The Board adopted the measure unanimously. The implementation features of the measure are as follows. Within one month of the notification of the reasoned decision, Unilever and Magnum shall: (i) reserve, for competitor products, 30% of the total volume of each cabinet, as a single contiguous block, at points of sale where no other freezer cabinet directly accessible to the consumer exists alongside the Unilever cabinet, accompanied by a label reading “This space is reserved for competitors’ products”; (ii) refrain from placing Magnum products in this area; (iii) increase this area up to 50% upon the point of sale’s request; and (iv) ensure that the relevant 30% area is left empty where no competitor products are available.
The practice of freezer cabinet exclusivity has long been on the EU competition law agenda. In its Van den Bergh Foods judgment, the CJEU held that a dominant undertaking’s imposition of a condition that only its own products may be stored in freezer cabinets provided free of charge to points of sale infringes Articles 101 and 102 of the TFEU.[5] In that respect, the Board’s approach is in line with the EU competition law case law on the Unilever group’s cabinet exclusivity practices.
Finally, it must be emphasized that the measure adopted is interim in nature, and that the principal full investigation is still ongoing. There is no doubt that, during the course of that investigation, Magnum’s freezer cabinet and point-of-sale practices will be examined in detail from the perspective of exclusivity and foreclosure. The design of the interim measure can be read as foreshadowing the more far-reaching measures that may be on the table in the final decision.

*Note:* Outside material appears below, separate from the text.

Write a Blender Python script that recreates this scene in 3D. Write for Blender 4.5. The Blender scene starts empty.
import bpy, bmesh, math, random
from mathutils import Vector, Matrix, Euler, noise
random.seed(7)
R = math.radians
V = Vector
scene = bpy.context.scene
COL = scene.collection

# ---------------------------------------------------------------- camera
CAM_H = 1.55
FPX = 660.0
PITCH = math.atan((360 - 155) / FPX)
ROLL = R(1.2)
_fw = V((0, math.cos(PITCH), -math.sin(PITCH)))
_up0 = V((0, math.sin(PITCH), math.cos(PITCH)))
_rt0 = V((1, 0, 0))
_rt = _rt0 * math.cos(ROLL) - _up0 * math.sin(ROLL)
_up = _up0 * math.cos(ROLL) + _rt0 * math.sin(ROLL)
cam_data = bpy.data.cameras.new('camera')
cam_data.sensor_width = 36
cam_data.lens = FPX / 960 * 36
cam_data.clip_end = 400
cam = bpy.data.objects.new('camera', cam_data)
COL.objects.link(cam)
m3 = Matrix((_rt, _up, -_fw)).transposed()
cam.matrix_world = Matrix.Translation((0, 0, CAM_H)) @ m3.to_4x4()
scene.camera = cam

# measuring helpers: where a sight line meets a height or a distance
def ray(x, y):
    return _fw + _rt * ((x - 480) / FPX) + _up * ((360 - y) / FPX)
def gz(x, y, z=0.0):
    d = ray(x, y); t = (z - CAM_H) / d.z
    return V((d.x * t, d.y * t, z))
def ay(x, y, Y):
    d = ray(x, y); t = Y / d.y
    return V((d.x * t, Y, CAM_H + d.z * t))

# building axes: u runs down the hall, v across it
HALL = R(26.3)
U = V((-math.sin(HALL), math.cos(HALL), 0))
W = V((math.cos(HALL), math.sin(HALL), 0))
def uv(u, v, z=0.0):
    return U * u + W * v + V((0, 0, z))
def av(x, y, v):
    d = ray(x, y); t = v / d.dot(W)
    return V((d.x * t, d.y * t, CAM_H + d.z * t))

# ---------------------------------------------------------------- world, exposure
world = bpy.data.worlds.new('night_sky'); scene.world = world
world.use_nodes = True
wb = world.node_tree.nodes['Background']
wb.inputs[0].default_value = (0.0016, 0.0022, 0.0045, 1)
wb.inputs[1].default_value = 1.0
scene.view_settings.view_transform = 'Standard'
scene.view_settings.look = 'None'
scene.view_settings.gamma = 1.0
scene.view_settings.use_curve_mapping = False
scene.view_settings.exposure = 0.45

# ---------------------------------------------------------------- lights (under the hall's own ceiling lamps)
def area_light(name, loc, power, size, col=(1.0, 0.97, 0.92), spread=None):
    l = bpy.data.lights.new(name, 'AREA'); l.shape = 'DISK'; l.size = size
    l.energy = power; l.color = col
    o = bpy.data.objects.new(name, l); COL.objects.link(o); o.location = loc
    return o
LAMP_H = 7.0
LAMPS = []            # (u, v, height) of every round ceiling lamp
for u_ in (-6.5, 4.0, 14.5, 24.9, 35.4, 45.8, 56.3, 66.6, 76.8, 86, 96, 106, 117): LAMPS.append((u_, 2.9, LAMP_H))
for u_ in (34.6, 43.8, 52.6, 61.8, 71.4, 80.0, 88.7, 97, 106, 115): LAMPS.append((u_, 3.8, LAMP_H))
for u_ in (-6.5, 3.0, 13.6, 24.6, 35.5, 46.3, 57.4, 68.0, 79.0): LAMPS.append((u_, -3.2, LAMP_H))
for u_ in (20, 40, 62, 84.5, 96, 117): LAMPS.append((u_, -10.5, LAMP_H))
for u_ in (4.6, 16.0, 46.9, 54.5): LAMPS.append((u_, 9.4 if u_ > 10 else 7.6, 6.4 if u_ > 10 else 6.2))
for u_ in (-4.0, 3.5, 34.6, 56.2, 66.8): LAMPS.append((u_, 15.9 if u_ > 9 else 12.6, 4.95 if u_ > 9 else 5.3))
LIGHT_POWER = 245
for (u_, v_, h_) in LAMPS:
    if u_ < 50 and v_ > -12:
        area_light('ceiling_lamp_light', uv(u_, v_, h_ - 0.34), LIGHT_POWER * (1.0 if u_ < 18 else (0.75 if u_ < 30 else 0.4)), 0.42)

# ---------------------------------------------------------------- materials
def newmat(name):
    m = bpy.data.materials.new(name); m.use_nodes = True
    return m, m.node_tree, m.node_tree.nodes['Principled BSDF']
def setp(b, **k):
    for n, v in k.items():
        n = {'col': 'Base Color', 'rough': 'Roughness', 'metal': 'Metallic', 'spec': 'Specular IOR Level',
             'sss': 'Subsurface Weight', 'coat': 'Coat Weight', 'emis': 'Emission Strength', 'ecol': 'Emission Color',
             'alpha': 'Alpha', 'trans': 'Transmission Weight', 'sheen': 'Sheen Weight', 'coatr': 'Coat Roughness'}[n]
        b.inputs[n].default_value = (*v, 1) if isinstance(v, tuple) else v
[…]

[1] Attorney Gülce Korkmaz is the external competition law consultant of Baş | Kaymaz Law Firm. After completing her master’s degree at Bilkent University, she is currently pursuing her doctoral studies in the field of competition law at the Faculty of Law of Lüneburg Leuphana University (Germany) as a PhD researcher with the scholarship of the Joachim Herz Foundation.
[2] TCB decision dated April 22, 2026 and numbered 26-15/434-162. For the Board’s reasoned decision on the case, please see here (only available in Turkish).
[3] TCB decision dated March 18, 2021 and numbered 21-15/190-80.
[4] TCB decision dated May 15, 2008 and numbered 08-33/421-147.
[5] CJEU, Van den Bergh Foods Ltd v. Commission, Case No. T-65/98, October 23, 2003, ECLI:EU:T:2003:281.